Pour prendre la pleine mesure des conséquences de la perte de l’indépendance alimentaire française, la spécialiste de la transition alimentaire y intègre l’industrie des produits transformés, c’est-à-dire les IAA (hors boissons) et les excédents viti-vinicoles. Et d’ajouter que les importations couvrent désormais une part de plus en plus importante de l’alimentation des Français : près d’un fruit et légume sur deux consommés en France est aujourd’hui importé, et plus d’un tiers de la consommation intérieure de volaille.
Quel modèle agricole ?
Cette perte de dépendance alimentaire est aussi antinomique avec le locavorisme, une aspiration de plus en plus forte chez la population française. A cela s’ajoute, l’impact environnemental, pas forcément lié aux méthodes de production, mais tout simplement au transport. Dans ces conditions, pour Sandrine Doppler, cela traduit concrètement une menace de pénuries sur nos approvisionnements, une traçabilité moins efficace accompagnée des risques sanitaires et de tromperies sur les produits, sans parler du revenu des agriculteurs.
Entre hyper compétitivité, sécurité et environnement, le modèle agricole n’a pas fait ses choix et se retrouve aujourd’hui en plein questionnement.

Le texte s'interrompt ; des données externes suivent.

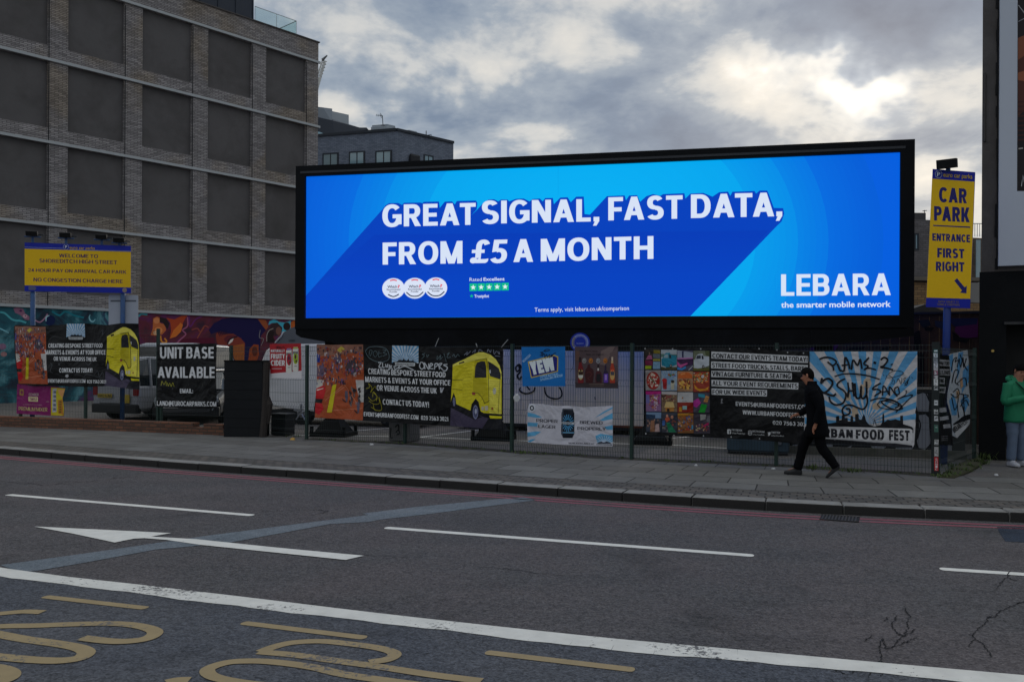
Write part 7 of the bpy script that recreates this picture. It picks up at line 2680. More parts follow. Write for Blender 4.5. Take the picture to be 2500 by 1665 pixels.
s.poly([(1506, 915), (1700, 845), (1694, 900), (1560, 1050), (1545, 1050)], (140, 140, 140), 2.5)
s.part('graffiti', M_VINP)
for pts in ([(1490, 300), (1520, 180), (1560, 150), (1540, 200), (1580, 180), (1560, 260)], [(1590, 160), (1610, 260), (1640, 150), (1650, 260), (1680, 160)], [(1490, 440), (1530, 300), (1580, 310), (1530, 420), (1580, 460)], [(1470, 560), (1530, 600), (1590, 560), (1560, 500), (1500, 540)], [(1480, 600), (1520, 740), (1570, 640), (1560, 540)], [(1600, 560), (1690, 580), (1620, 640), (1640, 780)], [(1560, 680), (1580, 830)], [(1600, 700), (1660, 630), (1690, 690)], [(1640, 560), (1640, 830)], [(1600, 120), (1690, 300)], [(1560, 440), (1660, 380), (1680, 470)]):
    s.line(pts, 10, GB, 4)
slant_txt(s, 'URBAN FEST', 1530, 1000, 1680, 880, 62, (26, 26, 30), 0.03, 5)
s.finish()

# ================================================================== WALLS AND BOXES BEHIND AND BESIDE THE FENCE
M_REDB = brick_mat('old_red_brick', lin(124, 84, 64), lin(92, 66, 56), lin(74, 66, 58), 0.225, 0.075, 0.012, bump=0.8)
lw = MB()
w0, w1 = wall_pt(-330, 0), wall_pt(560, 0)
wd = (w1 - w0).normalized()
wn = Vector((wd.y, -wd.x, 0))
LWL = (w1 - w0).length


def LWp(s, z, back=0.0):
    p = w0 + wd * s - wn * back
    return Vector((p.x, p.y, PZ + z))


g0 = LWL - 1.02
lw.obox(LWp(0, -0.1), wd * LWL, -wn * 0.24, Vector((0, 0, 0.26)))
lw.obox(LWp(0, 0.16), wd * g0, -wn * 0.24, Vector((0, 0, 0.10)))
lw.obox(LWp(g0 + 0.3, 0.16), wd * 0.55, -wn * 0.23, Vector((0, 0, 0.09)))
for k in range(7):
    a = rnd.uniform(LWL - 0.18, LWL + 0.1)
    lw.obox(LWp(a, rnd.uniform(-0.02, 0.1), rnd.uniform(0, 0.1)), wd * 0.11, -wn * 0.12, Vector((0.01, 0, 0.07)))
o = lw.build('brick_wall', M_REDB, uv=lambda p, n: ((p - w0).dot(wd) + (p - w0).dot(wn), p.z - PZ + 0.02), bevel=0.006)
tag(o, 'low crumbling red brick wall along the back of the pavement on the left', 'wall')
# black boarded pier, timber post and bin
M_BOARD = mat('black_boards', lin(20, 22, 25), 0.6, 0.3, 5, 0.2, 40, spec=0.2, dirt=lin(36, 36, 38), dirt_amt=0.3)
pa, pb_ = G(547, 1066, PZ), G(640, 1067, PZ)
pdv = (pb_ - pa).normalized()
pnv = Vector((pdv.y, -pdv.x, 0))
PW = (pb_ - pa).length
pier = thing('bin_store', 'black boarded pier between the left brick wall and the red cider poster', 'pier', pa + pdv * PW / 2)
m_ = MB()
for k in range(8):
    zz = 0.0 + k * 0.215
    m_.obox(pa - pdv * 0 + Vector((0, 0, zz)) + pnv * 0.012, pdv * PW, -pnv * 0.5, Vector((0, 0, 0.207)))
m_.obox(pa + Vector((0, 0, 0)), pdv * PW, -pnv * 0.48, Vector((0, 0, 1.72)))
m_.build('board_panel', M_BOARD, pier)
m_ = MB()
m_.obox(pa - pdv * 0.01 + pnv * 0.02 + Vector((0, 0, 1.72)), pdv * (PW + 0.14), -pnv * 0.52, Vector((0, 0, 0.03)))
m_.build('cap', M_BLACK, pier)
m_ = MB()
q = pb_ + pdv * 0.02
m_.tube([q + Vector((0, 0, 0)), q + pdv * 0.05 + Vector((0, 0, 0.6)), q + pdv * 0.06 + Vector((0, 0, 1.1)), q + pdv * 0.08 + Vector((0, 0, 1.71))], [0.085, 0.085, 0.075, 0.08], 8)
m_.tube([q + pdv * 0.12 + Vector((0, 0, 0.3)), q + pdv * 0.15 + Vector((0, 0, 0.75)), q + pdv * 0.1 + Vector((0, 0, 1.0))], [0.03, 0.08, 0.02], 7)
m_.build('corner_post', mat('weathered_timber', lin(52, 46, 42), 0.9, 0.4, 8, 0.6, 30), pier)
bn_ = thing('waste_bin', 'low dark bin tucked between the black pier and the fence post', 'bin', G(678, 1062, PZ))
ba, bb2 = G(661, 1062, PZ), G(697, 1064, PZ)
m_ = MB()
m_.prism([ba, bb2, bb2 + Vector((0.12, 0.4, 0)), ba + Vector((0.12, 0.4, 0))], Vector((0, 0, 0.46)))
m_.build('body', mat('dark_bin_plastic', lin(16, 18, 22), 0.5), bn_, bevel=0.02)
m_ = MB()
m_.obox(ba + Vector((-0.02, -0.02, 0.46)), bb2 - ba + Vector((0.04, 0, 0)), Vector((0.12, 0.44, 0)), Vector((0, 0, 0.05)))
m_.build('lid', mat('dark_bin_lid', lin(14, 16, 19), 0.45), bn_, bevel=0.015)

# white graffiti-covered container
M_CONT = mat('grubby_white_steel', lin(246, 234, 212), 0.55, 0.08, 1.5, 0, dirt=lin(204, 188, 164), dirt_amt=0.5, dscale=0.9)
M_RUST = mat('rust', lin(112, 62, 40), 0.9, 0.4, 6, 0.3)
CA, CBp = Vector((-1.5, 22.63, 0)), Vector((3.42, 20.55, 0))
cdv = (CBp - CA).normalized()
cnv = Vector((cdv.y, -cdv.x, 0))
if cnv.y > 0:
    cnv = -cnv
CL = (CBp - CA).length
ct = thing('container', 'grubby white steel container with black graffiti behind the middle of the fence', 'container', CA + cdv * CL / 2)
m_ = MB()
n_rib = int(CL / 0.28)
for k in range(n_rib):
    a, b = CL * k / n_rib, CL * (k + 1) / n_rib
    x0_, x1_, x2_, x3_ = a, a + 0.12 * CL / n_rib / 0.28, a + 0.2 * CL / n_rib / 0.28, b
    P_ = lambda s_, o_, z: Vector((*(CA + cdv * s_ + cnv * o_).xy, z))
    for (sa, oa), (sb_, ob2) in (((a, 0), (a + (b - a) * .62, 0)), ((a + (b - a) * .62, 0), (a + (b - a) * .70, -0.015)), ((a + (b - a) * .70, -0.015), (a + (b - a) * .92, -0.015)), ((a + (b - a) * .92, -0.015), (b, 0))):
        m_.face([P_(sa, oa, 0.30), P_(sb_, ob2, 0.30), P_(sb_, ob2, 2.62), P_(sa, oa, 2.62)])
m_.prism([P_(0, -0.02, 0.30), P_(CL, -0.02, 0.30), P_(CL, -2.4, 0.30), P_(0, -2.4, 0.30)], Vector((0, 0, 2.33)))
m_.build('side_panel', M_CONT, ct)
m_ = MB()
m_.obox(P_(0, 0.02, 0.22), cdv * CL, -cnv * 2.4, Vector((0, 0, 0.08)))
m_.build('base_shadow_strip', mat('shadow_black', lin(22, 22, 24), 0.7), ct)  # black strip standing in for the shadow line under the container
m_ = MB()
m_.obox(P_(CL * 0.72, 0.024, 0.29), cdv * CL * 0.28, -cnv * 0.02, Vector((0, 0, 0.05)))
m_.obox(P_(CL - 0.07, 0.03, 0.29), cdv * 0.08, -cnv * 0.03, Vector((0, 0, 2.3)))
m_.build('rusty_edge', M_RUST, ct)
m_ = MB()
for s_ in (0.4, CL / 2, CL - 0.4):
    m_.obox(P_(s_, -0.1, PZ - 0.012), cdv * 0.25, -cnv * 2.0, Vector((0, 0, 0.13)))
m_.build('bearer', M_DARK, ct)
s = Sheet(CA + cnv * 0.004, cnv, T6c)
s.part('graffiti', M_MURAL)
for pts, w in (([(240, 470), (205, 510), (225, 560), (270, 500), (240, 470), (260, 560), (225, 610), (250, 660), (280, 620)], 22), ([(340, 740), (385, 795)], 18), ([(250, 780), (270, 820), (350, 840), (430, 810), (450, 760)], 20), ([(265, 760), (255, 800), (330, 850)], 16),
               ([(570, 760), (590, 850), (650, 895), (740, 905), (790, 870), (790, 810), (760, 760)], 18), ([(1214, 880), (1216, 912), (1226, 914)], 10), ([(900, 560), (940, 480), (945, 300)], 4)):
    s.line(pts, w, (24, 24, 26), 1)
s.finish(ct)

# small graffiti cabinet behind the fence
cb = thing('cabinet', 'grey graffiti scrawled concrete cabinet under the long black van banner', 'cabinet', G(980, 1076, PZ))
a, b = G(949, 1075, PZ), G(1013, 1079, PZ)
d = (b - a).normalized()
n2_ = Vector((d.y, -d.x, 0))
m_ = MB()
m_.obox(a, d * 0.40, -n2_ * 0.4, Vector((0, 0, 0.95)))
m_.obox(a + d * 0.402, d * 0.17, -n2_ * 0.38, Vector((0, 0, 0.93)))
m_.build('body', mat('pale_concrete', lin(104, 104, 104), 0.85, 0.25, 6), cb, bevel=0.012)
s = Sheet(a + n2_ * 0.004, n2_, T5)
s.part('graffiti', M_MURAL)
for pts in ([(505, 1200), (500, 1320), (530, 1330)], [(560, 1190), (600, 1160), (610, 1230)], [(570, 1260), (600, 1230), (620, 1270), (580, 1290)]):
    s.line(pts, 16, (26, 26, 28), 1)
s.finish(cb)

# blue steel box
bx_ = thing('storage_box', 'dull blue steel box standing behind the right fence panel', 'box', G(1850, 1108, PZ))
a, b = G(1774, 1106, PZ), G(1926, 1112, PZ)
d = (b - a).normalized()
n2_ = Vector((d.y, -d.x, 0))
L_ = (b - a).length
M_BBOX = mat('dull_blue_steel', lin(58, 78, 92), 0.6, 0.3, 3, 0, dirt=lin(36, 38, 42), dirt_amt=0.6, dscale=2)
m_ = MB()
m_.obox(a + Vector((0, 0, 0.06)), d * L_, -n2_ * 0.7, Vector((0, 0, 0.8)))
m_.build('body', M_BBOX, bx_, bevel=0.015)
m_ = MB()
m_.obox(a - d * 0.02 + n2_ * 0.02 + Vector((0, 0, 0.86)), d * (L_ + 0.04), -n2_ * 0.74, Vector((0, 0, 0.05)))
m_.build('lid', M_BBOX, bx_)
m_ = MB()
m_.tube([a + d * (L_ - 0.17) + n2_ * 0.03 + Vector((0, 0, 0.24)), a + d * (L_ - 0.17) + Vector((0, 0, 0.24))], 0.04, 10)
m_.build('lock', mat('steel_lock', lin(130, 136, 146), 0.35, metal=0.8), bx_)
m_ = MB()
m_.obox(a + d * 0.02, d * (L_ - 0.04), -n2_ * 0.66, Vector((0, 0, 0.06)))
m_.build('plinth', M_DARK, bx_)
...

L’importance accordée à l’origine est donc variable en fonction des consommateurs, des produits concernés, et des enseignes qui les commercialisent. Tout repose sur l’éducation des consommateurs et des distributeurs. Saisissant l’enjeu et l’impact que représente l’éducation, Sandrine Doppler et Nathalie Hutter-Lardeau avaient déjà animé un webinaire sur leur chaîne Planet Food Santé, le 22 avril intitulé « Comment (ré)apprendre à bien manger ? Les multiples leviers de l’éducation alimentaire ».
Cette problématique actuelle a fait aussi l’objet d’une conférence-débat animée par Agridées ce mercredi 10 juin, intitulée « Consommateurs exigeants recherchent producteurs engagés ».